## Exercise aim
Give back exactly the lines from the beginning of the listing below to the line holding "from mathutils import Vector, Matrix, Euler", both ends included; the pictures stay out.

* BEGIN Supplied records *

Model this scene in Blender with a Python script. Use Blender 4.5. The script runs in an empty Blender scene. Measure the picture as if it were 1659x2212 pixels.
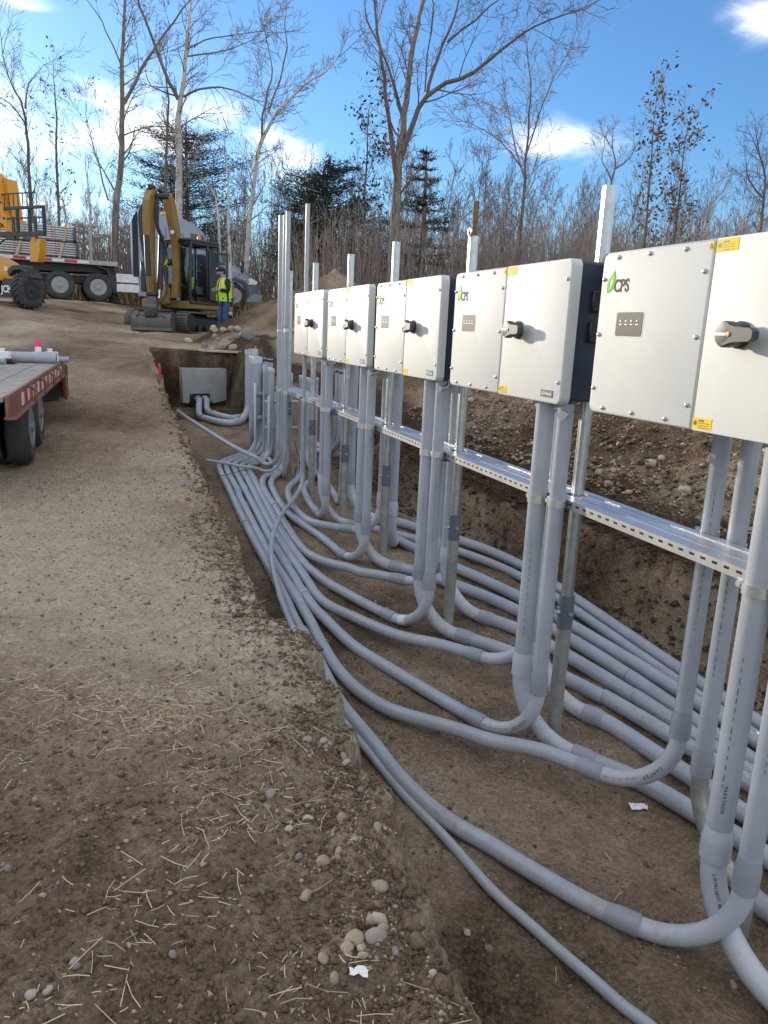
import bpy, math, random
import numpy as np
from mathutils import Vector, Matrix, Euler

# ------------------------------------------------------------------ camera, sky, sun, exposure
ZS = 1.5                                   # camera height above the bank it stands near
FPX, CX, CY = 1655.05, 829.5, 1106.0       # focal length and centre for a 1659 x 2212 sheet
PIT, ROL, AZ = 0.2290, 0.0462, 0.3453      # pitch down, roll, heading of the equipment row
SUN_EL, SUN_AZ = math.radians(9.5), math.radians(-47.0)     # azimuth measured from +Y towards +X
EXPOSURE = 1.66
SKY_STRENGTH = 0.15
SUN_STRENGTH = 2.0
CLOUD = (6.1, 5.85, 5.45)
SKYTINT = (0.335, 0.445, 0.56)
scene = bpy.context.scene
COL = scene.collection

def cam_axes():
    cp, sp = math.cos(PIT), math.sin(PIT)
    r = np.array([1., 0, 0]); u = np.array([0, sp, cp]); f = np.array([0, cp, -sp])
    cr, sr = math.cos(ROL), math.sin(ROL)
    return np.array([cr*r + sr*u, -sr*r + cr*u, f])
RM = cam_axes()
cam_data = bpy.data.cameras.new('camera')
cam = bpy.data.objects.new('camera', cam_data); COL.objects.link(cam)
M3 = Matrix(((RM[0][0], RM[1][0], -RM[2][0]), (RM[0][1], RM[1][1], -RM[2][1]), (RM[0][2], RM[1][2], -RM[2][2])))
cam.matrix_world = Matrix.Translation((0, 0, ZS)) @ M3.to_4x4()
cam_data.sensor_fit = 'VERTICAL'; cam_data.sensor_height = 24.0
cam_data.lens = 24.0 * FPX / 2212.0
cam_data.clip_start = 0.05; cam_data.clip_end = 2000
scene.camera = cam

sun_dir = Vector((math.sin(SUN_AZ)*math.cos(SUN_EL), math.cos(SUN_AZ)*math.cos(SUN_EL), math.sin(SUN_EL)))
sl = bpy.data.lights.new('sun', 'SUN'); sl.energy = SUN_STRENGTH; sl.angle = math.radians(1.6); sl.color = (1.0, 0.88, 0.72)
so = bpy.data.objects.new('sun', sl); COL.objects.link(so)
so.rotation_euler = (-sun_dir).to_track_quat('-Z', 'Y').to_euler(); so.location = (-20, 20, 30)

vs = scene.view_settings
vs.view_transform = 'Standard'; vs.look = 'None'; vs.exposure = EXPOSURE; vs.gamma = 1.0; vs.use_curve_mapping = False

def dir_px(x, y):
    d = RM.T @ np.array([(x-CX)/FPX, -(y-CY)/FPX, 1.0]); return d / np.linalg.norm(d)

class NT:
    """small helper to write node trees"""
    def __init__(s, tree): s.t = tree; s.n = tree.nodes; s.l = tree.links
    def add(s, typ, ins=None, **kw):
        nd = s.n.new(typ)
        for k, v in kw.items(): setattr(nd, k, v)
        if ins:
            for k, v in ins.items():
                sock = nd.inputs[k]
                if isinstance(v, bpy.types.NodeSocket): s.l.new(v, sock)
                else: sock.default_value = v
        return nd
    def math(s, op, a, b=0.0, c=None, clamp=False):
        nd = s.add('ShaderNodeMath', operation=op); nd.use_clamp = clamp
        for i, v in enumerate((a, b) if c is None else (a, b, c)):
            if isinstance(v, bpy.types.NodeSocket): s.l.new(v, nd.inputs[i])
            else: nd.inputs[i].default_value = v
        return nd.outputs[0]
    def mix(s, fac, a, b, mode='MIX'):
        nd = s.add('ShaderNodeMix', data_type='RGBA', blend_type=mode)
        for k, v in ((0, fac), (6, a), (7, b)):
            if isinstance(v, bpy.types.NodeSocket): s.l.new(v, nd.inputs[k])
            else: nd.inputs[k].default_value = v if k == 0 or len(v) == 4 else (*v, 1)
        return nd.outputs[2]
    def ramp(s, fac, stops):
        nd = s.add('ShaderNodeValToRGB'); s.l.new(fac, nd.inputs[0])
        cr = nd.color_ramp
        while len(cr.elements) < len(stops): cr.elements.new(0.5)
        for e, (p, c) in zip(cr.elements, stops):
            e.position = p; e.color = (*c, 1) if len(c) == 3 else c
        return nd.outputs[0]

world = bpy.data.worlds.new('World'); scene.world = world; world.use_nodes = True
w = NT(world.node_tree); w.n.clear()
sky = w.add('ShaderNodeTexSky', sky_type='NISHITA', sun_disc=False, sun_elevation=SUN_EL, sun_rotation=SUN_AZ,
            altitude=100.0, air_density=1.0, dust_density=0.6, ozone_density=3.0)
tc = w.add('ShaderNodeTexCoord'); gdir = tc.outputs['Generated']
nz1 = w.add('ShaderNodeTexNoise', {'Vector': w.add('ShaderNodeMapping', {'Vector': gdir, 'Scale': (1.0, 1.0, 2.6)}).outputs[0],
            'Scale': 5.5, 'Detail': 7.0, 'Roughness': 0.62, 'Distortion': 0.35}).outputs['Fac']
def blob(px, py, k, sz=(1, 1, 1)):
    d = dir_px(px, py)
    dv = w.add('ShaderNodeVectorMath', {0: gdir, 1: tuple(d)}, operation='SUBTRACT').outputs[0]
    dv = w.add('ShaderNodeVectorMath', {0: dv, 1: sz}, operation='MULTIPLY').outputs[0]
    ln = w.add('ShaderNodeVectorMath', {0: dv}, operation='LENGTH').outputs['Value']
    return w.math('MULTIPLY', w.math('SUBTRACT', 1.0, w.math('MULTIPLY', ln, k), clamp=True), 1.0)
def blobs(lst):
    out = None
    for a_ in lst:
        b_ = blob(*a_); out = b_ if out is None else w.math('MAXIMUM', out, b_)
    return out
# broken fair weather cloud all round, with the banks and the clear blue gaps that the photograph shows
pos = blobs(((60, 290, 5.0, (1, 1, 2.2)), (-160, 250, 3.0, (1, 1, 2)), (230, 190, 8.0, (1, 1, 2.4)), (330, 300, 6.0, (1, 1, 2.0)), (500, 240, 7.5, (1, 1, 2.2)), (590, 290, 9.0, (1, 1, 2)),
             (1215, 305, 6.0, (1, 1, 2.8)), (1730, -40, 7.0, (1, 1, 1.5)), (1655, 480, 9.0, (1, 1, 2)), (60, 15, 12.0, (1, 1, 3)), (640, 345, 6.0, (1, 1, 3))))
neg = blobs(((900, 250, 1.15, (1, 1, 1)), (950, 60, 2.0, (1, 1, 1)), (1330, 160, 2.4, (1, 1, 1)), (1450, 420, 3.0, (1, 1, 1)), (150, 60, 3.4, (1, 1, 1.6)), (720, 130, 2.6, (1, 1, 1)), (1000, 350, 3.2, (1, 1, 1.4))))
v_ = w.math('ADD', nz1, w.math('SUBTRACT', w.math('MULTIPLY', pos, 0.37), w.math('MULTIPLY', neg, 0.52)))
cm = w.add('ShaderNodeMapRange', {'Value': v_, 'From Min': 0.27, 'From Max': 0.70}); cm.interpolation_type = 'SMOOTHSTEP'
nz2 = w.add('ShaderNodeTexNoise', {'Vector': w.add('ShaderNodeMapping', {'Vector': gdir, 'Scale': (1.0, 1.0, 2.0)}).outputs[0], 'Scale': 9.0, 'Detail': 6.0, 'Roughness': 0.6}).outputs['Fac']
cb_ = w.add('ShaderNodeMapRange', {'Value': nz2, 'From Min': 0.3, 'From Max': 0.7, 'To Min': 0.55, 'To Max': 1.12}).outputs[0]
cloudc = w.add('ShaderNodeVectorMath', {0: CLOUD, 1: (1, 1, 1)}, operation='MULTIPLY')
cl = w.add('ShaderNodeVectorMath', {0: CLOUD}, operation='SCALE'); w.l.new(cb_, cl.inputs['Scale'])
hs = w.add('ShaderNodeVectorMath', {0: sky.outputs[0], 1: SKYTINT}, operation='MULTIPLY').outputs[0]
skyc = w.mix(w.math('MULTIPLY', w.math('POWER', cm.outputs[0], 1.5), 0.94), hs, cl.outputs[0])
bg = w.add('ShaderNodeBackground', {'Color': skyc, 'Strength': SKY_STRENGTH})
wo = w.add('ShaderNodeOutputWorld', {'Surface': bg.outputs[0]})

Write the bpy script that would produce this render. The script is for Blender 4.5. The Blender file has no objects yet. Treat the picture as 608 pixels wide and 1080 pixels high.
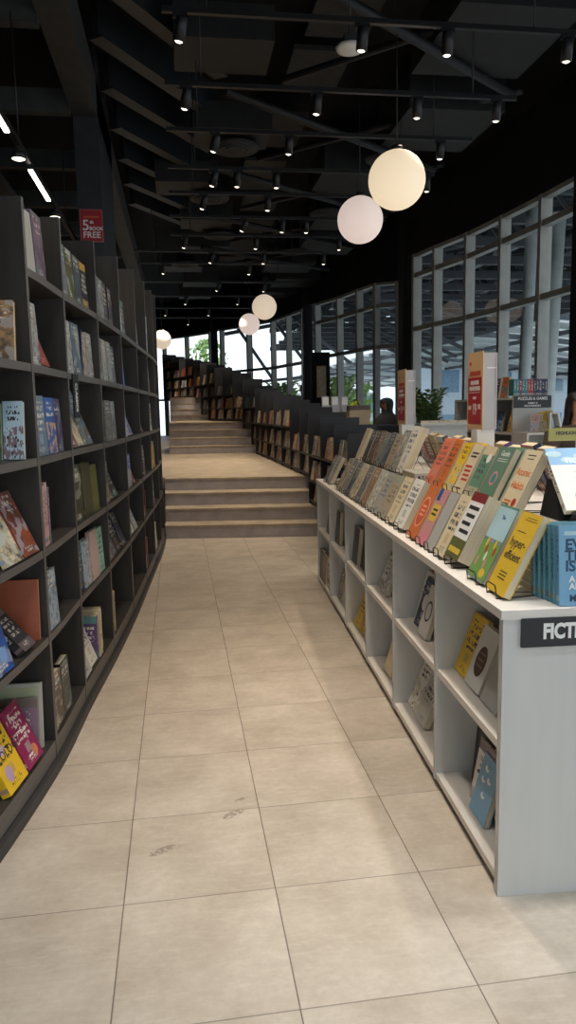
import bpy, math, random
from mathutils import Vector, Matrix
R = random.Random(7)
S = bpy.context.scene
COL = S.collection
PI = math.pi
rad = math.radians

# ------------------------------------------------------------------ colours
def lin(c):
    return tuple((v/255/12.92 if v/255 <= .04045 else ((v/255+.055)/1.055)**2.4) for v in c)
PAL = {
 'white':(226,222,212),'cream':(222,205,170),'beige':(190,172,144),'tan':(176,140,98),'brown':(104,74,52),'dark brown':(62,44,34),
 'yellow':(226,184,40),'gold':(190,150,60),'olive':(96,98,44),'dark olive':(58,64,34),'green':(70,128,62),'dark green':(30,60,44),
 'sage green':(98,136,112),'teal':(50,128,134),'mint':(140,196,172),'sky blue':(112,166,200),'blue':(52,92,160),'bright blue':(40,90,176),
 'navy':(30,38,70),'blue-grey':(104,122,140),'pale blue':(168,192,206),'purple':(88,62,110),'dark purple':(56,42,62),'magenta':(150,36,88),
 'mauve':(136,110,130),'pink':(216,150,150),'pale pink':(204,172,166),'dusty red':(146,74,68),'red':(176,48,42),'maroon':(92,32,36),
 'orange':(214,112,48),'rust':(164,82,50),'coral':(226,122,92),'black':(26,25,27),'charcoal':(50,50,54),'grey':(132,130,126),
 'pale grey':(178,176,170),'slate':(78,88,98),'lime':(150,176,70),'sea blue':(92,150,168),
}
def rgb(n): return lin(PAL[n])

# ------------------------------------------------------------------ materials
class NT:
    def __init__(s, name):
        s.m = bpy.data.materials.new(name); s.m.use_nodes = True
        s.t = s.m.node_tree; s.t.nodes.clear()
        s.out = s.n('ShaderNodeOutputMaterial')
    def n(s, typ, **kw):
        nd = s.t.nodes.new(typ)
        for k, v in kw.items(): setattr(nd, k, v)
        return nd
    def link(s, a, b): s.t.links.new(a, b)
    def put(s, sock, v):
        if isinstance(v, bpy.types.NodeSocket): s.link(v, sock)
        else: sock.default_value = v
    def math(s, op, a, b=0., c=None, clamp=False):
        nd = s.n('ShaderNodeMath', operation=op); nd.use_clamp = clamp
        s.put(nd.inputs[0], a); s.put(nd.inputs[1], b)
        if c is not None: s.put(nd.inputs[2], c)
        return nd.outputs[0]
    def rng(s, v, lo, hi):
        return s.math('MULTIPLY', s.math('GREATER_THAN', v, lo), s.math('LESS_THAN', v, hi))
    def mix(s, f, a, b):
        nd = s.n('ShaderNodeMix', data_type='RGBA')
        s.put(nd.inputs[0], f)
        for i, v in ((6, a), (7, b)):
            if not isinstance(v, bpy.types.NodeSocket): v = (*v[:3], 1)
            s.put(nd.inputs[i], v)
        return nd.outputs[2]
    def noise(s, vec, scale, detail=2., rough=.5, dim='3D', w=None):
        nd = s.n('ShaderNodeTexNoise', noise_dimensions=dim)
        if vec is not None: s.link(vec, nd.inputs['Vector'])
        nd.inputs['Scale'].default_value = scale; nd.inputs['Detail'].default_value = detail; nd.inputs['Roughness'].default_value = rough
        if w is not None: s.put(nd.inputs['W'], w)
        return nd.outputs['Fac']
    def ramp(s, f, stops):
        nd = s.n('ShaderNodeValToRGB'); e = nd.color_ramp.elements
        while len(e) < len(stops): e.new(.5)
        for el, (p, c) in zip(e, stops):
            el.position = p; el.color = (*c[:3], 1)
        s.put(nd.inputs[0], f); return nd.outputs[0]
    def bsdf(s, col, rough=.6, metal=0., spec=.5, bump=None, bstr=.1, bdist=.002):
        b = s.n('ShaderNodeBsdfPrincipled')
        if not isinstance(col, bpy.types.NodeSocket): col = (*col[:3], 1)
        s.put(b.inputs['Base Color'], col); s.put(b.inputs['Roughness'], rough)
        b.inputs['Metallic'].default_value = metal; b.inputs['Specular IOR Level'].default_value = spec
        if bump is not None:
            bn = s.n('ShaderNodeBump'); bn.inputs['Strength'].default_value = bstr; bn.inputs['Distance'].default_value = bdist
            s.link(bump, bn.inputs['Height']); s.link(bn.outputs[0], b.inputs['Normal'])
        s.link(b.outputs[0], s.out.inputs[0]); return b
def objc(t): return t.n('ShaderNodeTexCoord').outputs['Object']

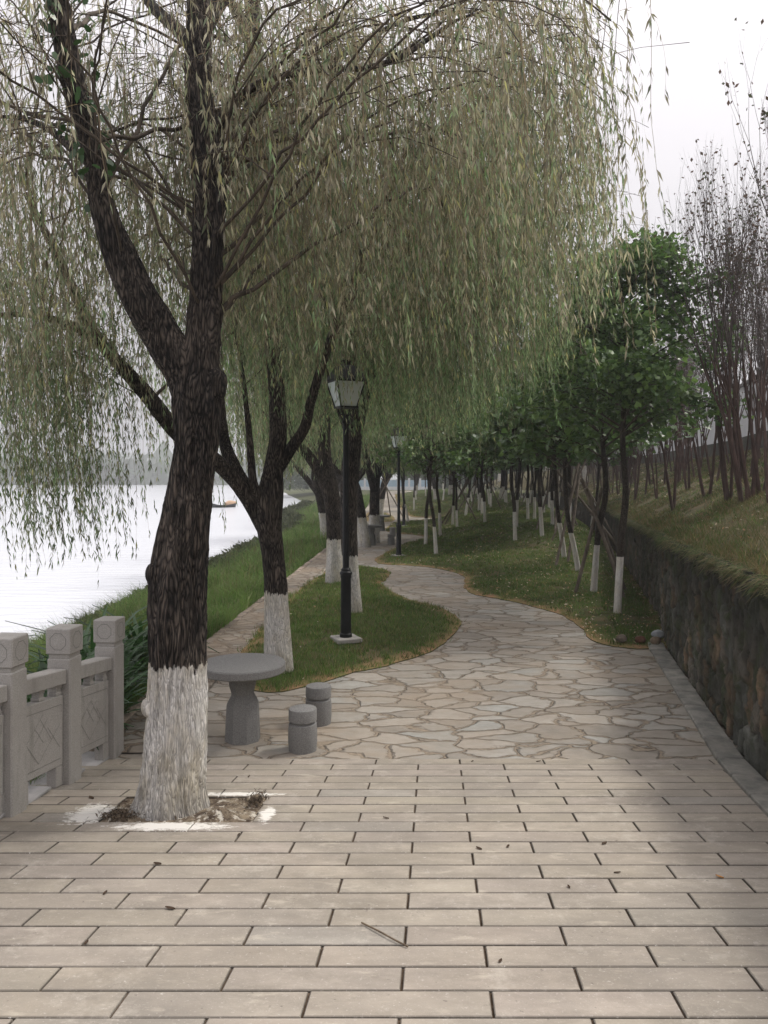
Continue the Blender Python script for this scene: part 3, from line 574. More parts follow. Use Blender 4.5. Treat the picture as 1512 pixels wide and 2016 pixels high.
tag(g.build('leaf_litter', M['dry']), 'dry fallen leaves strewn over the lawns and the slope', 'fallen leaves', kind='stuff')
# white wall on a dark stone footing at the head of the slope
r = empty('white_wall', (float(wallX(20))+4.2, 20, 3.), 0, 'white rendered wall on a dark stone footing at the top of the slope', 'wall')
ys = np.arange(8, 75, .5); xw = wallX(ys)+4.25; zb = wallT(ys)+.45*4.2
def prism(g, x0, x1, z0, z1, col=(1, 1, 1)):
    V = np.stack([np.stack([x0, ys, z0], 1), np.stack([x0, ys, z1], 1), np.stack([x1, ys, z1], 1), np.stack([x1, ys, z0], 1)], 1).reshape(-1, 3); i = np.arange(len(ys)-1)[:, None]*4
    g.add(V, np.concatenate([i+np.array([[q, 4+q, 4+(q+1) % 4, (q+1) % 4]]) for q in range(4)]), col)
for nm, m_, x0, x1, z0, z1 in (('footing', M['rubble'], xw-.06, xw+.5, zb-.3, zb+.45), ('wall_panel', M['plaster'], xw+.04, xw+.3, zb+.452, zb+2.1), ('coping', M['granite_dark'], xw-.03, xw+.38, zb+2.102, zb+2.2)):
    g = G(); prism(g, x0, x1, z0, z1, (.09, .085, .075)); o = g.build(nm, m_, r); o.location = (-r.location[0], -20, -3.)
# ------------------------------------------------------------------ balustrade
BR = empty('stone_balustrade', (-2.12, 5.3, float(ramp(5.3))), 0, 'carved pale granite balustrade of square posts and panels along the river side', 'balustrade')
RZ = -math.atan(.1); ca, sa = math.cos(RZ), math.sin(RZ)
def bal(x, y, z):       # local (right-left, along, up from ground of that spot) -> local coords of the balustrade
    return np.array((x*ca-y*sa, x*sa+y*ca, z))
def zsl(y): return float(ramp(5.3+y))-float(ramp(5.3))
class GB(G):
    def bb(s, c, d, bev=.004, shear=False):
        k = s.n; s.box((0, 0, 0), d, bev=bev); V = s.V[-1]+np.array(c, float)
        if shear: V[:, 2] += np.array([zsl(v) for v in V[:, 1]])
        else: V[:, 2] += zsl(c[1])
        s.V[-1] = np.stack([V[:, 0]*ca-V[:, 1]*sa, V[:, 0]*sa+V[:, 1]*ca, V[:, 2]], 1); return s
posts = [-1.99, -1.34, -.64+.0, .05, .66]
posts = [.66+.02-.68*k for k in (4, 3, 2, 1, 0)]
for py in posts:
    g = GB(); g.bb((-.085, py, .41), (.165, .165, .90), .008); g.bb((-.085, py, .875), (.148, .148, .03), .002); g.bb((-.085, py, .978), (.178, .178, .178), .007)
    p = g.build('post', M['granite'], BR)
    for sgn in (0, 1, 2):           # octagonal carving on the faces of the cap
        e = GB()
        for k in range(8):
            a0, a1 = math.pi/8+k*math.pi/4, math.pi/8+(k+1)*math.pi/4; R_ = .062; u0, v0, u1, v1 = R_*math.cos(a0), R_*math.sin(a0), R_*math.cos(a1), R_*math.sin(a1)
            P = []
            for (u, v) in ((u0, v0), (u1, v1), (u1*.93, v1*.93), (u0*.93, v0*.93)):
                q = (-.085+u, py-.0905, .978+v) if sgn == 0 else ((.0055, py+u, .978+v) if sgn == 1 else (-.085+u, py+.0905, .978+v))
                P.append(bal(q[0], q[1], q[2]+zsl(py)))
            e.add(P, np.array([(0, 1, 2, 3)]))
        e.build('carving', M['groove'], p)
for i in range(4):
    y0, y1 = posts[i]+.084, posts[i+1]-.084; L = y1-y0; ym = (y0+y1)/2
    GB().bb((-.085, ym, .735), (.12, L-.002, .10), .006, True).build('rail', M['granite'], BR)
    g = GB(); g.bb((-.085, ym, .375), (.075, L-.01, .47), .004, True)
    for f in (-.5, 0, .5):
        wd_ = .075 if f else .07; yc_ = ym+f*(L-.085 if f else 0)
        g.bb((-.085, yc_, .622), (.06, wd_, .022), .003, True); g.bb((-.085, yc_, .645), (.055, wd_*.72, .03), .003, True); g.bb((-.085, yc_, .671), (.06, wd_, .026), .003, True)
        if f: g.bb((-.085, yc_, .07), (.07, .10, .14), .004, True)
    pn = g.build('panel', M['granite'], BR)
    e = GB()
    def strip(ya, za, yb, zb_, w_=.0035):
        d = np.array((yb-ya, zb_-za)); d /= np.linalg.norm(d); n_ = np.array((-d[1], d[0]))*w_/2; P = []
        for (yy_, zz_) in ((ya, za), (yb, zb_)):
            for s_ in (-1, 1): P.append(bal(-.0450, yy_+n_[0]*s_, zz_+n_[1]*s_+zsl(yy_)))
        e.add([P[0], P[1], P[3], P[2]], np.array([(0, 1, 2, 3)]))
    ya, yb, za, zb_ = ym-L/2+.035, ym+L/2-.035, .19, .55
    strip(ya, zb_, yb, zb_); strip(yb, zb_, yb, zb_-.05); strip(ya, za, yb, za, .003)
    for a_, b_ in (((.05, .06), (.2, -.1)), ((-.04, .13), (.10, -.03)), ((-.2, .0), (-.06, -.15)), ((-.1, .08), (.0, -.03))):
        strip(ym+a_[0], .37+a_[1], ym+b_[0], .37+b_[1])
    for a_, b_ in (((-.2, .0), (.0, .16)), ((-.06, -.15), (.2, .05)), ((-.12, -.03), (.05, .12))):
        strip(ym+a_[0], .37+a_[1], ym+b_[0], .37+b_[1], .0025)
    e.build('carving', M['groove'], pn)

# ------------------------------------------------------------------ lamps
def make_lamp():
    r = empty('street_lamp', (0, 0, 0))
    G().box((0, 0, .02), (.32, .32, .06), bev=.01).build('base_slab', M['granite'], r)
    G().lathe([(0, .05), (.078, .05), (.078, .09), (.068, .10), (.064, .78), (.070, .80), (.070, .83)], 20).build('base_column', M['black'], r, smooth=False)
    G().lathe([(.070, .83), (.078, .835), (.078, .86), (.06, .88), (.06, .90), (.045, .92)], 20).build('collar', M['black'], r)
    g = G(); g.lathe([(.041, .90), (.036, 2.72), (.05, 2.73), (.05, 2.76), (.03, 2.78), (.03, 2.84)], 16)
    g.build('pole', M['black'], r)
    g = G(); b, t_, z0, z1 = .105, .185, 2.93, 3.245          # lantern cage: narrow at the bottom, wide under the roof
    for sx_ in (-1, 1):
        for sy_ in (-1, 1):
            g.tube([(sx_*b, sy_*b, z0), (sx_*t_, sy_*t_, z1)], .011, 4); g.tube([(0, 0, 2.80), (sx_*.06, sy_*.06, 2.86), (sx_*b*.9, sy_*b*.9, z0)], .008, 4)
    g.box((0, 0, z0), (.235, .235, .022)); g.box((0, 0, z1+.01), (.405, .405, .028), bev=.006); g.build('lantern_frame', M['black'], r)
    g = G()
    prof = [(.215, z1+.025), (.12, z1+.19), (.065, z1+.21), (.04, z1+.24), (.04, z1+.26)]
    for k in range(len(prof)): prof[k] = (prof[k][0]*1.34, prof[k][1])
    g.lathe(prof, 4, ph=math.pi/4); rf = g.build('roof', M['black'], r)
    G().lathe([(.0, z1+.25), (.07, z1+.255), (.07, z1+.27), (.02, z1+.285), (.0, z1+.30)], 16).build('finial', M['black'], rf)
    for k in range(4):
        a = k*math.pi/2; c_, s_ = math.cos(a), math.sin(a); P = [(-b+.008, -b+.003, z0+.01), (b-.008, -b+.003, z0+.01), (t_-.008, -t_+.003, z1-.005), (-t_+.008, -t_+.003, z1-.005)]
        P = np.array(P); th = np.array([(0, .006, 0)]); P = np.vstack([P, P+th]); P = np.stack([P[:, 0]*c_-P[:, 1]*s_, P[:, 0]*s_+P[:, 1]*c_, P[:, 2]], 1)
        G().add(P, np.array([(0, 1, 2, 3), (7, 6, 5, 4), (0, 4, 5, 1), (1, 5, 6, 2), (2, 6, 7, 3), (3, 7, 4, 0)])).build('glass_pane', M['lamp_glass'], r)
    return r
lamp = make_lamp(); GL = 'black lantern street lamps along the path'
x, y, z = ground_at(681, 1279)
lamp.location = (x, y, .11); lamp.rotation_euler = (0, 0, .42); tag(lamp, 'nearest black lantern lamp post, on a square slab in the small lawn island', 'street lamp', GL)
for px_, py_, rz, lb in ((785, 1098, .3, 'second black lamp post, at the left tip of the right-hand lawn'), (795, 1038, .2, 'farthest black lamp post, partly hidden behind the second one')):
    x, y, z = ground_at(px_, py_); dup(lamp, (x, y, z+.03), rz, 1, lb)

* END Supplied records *

## Output below
Model this scene in Blender with a Python script. Use Blender 4.5. The script runs in an empty Blender scene. Measure the picture as if it were 1659x2212 pixels.
import bpy, math, random
import numpy as np
from mathutils import Vector, Matrix, Euler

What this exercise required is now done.